Assim, como considerado pela própria jurisprudência desta Corte, o estabelecimento do número de candidatos que devem participar de determinada etapa de concurso público também passa pelo critério de conveniência e oportunidade da Administração, considerando o custo operacional do concurso público, e não infringe o princípio constitucional da isonomia quando o critério de convocação cinge-se ao desempenho do candidato em etapas precedentes.

Ademais, decisões judiciais que, no afã de atender ao princípio da isonomia, ampliam o rol de participantes em etapa de concurso, no mais das vezes acabam por desrespeitar referido princípio, porque dão ensejo a possível preterição de candidatos mais bem classificados. Nesses casos, sim, tem-se violação ao princípio da isonomia, mediante tratamento privilegiado desarrazoado a candidatos.

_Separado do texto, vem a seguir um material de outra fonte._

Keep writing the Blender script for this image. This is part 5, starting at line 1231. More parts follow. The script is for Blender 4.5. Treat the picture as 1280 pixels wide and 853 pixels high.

No caso concreto, foi concedida a ordem em mandado de segurança individual, permitindo-se, ao arrepio das regras do edital, que o impetrante realizasse o exame psicotécnico, sem se atentar para o fato de que outros candidatos, em melhor posição no certame, mas que também não obtiveram classificação dentro do dobro do número de vagas, não tiveram a mesma oportunidade.

Portanto, as considerações aqui expendidas sobre o tema são suficientes para se atestar a necessidade de reforma da decisão recorrida.

Ante o exposto, dou provimento ao recurso extraordinário, para reconhecer a legitimidade constitucional da regra inserida no edital do concurso público com o intuito de selecionar apenas os candidatos mais bem classificados para prosseguir no certame e, em consequência, denego a ordem pleiteada no mandado de segurança originário.